Streit um Sparpolitik in Europa:Prinzipien, Verstöße und Reformen

Streit um Sparpolitik in Europa: Finanzminister Wolfgang Schäuble während der Haushaltsdebatte im Bundestag.

Finanzminister Wolfgang Schäuble während der Haushaltsdebatte im Bundestag.

(Foto: AP)

Reflexartig verteufeln Unionspolitiker alle Überlegungen, Ländern wie Frankreich und Italien mehr Zeit zur Sanierung ihrer Haushalte einzuräumen. Dabei müssten sie gerade aus der deutschen Etatpolitik die Lehre ziehen: Wer die Probleme seines Landes anpackt, der bekommt mehr Zeit. Wer nicht, der nicht.

Ein Kommentar von Claus Hulverscheidt, Berlin

Der Rechtskundler Wolfgang Schäuble hat dem Parlamentskollegen Dietmar Bartsch von der Linkspartei am Dienstag eine Lektion in politischer Richtungslehre erteilt. Bartsch hatte in der Haushaltsdebatte des Bundestags der Koalition erst zu wenig, dann zu viel Spareifer vorgeworfen, was Schäuble mit dem spöttischen Wort quittierte, die Opposition müsse sich schon entscheiden, ob sie die Regierung rechts oder links überholen wolle.

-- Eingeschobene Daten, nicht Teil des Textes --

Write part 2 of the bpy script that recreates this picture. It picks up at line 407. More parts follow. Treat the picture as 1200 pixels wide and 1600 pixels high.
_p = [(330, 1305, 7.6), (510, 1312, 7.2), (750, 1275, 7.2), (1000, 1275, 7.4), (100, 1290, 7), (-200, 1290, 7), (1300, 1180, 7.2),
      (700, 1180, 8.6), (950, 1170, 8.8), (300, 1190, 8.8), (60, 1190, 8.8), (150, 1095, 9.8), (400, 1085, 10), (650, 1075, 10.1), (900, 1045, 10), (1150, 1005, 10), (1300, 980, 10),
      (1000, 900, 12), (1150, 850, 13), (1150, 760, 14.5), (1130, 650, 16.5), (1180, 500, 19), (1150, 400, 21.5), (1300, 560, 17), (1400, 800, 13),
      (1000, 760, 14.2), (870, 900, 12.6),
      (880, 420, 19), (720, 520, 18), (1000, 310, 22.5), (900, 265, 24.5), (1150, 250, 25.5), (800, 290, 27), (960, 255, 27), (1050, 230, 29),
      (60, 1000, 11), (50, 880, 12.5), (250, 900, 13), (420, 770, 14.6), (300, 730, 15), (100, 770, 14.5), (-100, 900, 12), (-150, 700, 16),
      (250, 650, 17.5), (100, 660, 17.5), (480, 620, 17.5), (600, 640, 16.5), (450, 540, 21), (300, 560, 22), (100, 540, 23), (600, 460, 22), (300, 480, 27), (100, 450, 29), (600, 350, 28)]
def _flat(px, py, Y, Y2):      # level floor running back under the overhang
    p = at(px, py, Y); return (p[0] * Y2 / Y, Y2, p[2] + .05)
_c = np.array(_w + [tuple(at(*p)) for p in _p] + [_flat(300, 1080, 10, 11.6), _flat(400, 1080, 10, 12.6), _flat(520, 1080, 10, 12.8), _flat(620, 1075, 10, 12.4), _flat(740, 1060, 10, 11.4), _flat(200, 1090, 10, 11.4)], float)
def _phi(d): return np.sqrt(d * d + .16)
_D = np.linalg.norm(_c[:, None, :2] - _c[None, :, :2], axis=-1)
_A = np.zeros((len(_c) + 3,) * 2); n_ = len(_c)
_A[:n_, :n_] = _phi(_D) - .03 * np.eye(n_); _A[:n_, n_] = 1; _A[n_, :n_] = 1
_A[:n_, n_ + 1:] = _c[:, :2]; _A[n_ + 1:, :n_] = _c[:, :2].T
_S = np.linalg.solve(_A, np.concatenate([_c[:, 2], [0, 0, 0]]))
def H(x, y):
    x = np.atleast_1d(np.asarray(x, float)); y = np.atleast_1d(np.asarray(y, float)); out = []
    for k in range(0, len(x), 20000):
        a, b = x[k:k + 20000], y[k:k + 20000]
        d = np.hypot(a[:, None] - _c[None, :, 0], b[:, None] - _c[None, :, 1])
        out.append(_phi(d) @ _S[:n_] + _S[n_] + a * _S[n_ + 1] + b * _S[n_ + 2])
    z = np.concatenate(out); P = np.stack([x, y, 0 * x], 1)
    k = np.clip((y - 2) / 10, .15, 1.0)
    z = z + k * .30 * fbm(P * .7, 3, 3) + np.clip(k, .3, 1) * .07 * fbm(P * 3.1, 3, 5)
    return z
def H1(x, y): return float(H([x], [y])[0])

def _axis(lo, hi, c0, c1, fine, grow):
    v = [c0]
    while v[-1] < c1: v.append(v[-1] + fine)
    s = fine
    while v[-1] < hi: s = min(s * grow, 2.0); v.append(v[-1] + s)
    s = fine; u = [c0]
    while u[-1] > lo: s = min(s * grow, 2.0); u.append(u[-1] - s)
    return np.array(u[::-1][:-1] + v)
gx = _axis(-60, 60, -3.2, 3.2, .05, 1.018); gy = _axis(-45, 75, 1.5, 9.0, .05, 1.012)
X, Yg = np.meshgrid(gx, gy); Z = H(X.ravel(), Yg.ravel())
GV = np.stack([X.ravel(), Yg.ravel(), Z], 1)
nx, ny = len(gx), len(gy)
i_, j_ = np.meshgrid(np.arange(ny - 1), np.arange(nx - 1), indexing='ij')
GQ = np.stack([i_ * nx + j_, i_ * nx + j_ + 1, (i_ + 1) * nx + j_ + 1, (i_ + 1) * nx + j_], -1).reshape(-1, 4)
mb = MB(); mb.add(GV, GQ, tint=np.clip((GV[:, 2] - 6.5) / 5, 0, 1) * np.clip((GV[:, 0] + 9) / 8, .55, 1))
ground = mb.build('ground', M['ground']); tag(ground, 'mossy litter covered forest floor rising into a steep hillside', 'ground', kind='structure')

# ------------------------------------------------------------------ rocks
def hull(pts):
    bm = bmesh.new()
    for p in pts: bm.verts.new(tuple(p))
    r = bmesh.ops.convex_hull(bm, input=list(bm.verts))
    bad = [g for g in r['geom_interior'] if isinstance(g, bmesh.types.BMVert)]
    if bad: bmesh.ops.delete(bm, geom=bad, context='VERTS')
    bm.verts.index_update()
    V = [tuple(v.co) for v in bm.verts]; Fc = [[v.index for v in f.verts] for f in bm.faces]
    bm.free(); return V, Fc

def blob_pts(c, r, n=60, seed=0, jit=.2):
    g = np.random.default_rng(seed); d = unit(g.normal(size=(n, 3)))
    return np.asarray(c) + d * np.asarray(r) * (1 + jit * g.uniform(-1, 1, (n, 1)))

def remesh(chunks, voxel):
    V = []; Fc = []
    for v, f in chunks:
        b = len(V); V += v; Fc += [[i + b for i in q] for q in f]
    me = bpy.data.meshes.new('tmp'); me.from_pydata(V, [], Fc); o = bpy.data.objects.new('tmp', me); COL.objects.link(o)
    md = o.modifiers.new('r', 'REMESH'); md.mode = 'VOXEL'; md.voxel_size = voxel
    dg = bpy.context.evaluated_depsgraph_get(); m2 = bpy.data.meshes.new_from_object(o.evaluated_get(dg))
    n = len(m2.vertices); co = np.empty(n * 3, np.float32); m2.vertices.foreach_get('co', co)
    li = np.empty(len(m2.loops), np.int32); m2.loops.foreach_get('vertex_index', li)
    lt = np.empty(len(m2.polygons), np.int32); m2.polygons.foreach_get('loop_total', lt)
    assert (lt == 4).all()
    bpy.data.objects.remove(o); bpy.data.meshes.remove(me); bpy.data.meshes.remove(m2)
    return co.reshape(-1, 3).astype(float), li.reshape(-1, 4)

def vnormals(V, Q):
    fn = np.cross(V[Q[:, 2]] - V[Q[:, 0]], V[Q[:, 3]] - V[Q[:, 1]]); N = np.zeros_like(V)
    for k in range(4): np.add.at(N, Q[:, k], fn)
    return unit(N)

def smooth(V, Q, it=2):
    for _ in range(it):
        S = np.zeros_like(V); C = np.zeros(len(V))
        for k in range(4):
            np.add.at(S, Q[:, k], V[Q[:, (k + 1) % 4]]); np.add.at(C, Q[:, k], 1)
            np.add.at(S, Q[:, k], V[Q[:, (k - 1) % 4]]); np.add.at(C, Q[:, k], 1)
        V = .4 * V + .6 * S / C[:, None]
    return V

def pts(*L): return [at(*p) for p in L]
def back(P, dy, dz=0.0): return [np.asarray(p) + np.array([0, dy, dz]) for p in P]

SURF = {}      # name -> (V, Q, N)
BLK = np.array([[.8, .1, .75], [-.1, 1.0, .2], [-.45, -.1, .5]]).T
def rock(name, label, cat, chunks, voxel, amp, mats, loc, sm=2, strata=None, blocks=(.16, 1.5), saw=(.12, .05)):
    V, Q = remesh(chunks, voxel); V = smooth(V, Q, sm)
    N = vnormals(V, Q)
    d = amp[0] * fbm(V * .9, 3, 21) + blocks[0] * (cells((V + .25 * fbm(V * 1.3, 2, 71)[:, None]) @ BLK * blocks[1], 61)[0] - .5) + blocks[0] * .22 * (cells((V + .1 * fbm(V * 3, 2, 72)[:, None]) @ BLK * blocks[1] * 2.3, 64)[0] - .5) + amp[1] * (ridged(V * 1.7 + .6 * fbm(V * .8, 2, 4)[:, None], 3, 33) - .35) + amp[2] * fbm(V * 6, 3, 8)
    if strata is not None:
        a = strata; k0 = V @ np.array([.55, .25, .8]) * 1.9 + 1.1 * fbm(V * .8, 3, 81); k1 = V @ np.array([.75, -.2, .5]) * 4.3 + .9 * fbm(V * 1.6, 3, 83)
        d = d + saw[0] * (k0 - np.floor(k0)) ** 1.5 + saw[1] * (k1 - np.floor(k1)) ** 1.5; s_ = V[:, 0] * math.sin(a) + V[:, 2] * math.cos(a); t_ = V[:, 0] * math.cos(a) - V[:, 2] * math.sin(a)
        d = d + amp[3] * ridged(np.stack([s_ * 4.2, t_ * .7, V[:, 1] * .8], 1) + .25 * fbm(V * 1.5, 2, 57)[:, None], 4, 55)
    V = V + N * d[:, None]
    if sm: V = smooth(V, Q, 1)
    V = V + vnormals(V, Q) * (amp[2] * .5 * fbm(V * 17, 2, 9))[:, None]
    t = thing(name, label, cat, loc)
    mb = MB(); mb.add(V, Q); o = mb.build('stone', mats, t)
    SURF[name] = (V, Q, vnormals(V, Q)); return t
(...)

Dumm nur, dass sich der Minister wenige Minuten später eine ganz ähnliche Paradoxie erlaubte. Schäuble nämlich lobte die Koalition für ihre Erfolge in der Haushaltspolitik, mokierte sich dann jedoch über jenen "schweren Fehler", den sich 2003 die damalige rot-grüne Bundesregierung mit dem Bruch des Europäischen Stabilitätspakts geleistet habe. Das ist insofern widersinnig, als die meisten Ökonomen heute einräumen, dass die Agenda 2010 des Kanzlers Gerhard Schröder ohne die zeitweise Missachtung der EU-Defizitregel nicht umsetzbar gewesen wäre. Und die Strukturreformen der Agenda wiederum sind ein wichtiger Grund dafür, dass sich Schäubles Budget heute fast von alleine saniert.

So fatal das Verhalten Schröders und seines französischen Mittäters Jacques Chirac - politisch gesehen - für die Glaubwürdigkeit des Stabilitätspakts war, so richtig war es ökonomisch, die beiden größten Volkswirtschaften Europas, und damit den ganzen Kontinent, nicht gleichzeitig in eine tiefe Rezession zu schicken. Das sollten die Unionsmenschen bedenken, die dieser Tage reflexartig alle Überlegungen verteufeln, Frankreich und Italien ein wenig mehr Zeit zur Etatsanierung einzuräumen.

Wer saniert, der soll mehr Zeit bekommen. Wer nicht, der nicht

Dabei kann Paris und Rom geholfen werden, ohne dass der Stabilitätspakt angetastet wird. Es gilt nur, die Flexibilität zu nutzen, die nach dem deutsch-französischen Coup vor zehn Jahren geschaffen wurde. Allerdings müssen die Lehren aus den damaligen Fehlern gezogen werden, denn anders als Schröder nutzte bekanntlich Chirac die gewonnene Freiheit nicht dazu, die Probleme seines Landes anzupacken. Für heute heißt das: Nur Länder, die ein umfassendes Reformprogramm mit konkretem Zeitplan auflegen, dürfen die Haushaltssanierung ein, zwei Jahre strecken. Fatal wäre hingegen, wenn die EU erlauben würde, einfach irgendwelche Ausgaben aus dem Defizit herauszurechnen. Das würde Missbrauch Tür und Tor öffnen und die tatsächliche finanzielle Lage aller EU-Länder verschleiern - bis zum nächsten Knall.

Bei allem, was man über die Mutlosigkeit französischer Reformer sagen kann, sollte sich zudem die amtierende Koalition in Berlin vor Überheblichkeit hüten. Denn ein Mangel an Strukturreformen lässt sich ja nicht nur westlich, sondern auch östlich des Rheins konstatieren. Die Agenda 2010 hat der Bundesrepublik einen Reformvorsprung verschafft. Mittlerweile aber fahren Union und SPD angesichts guter Haushaltszahlen insbesondere in der Rentenpolitik mit Vollgas in die falsche Richtung. Tun sie das weiter, könnten es bald wieder die Deutschen sein, die um mehr Flexibilität im Stabilitätspakt betteln müssen.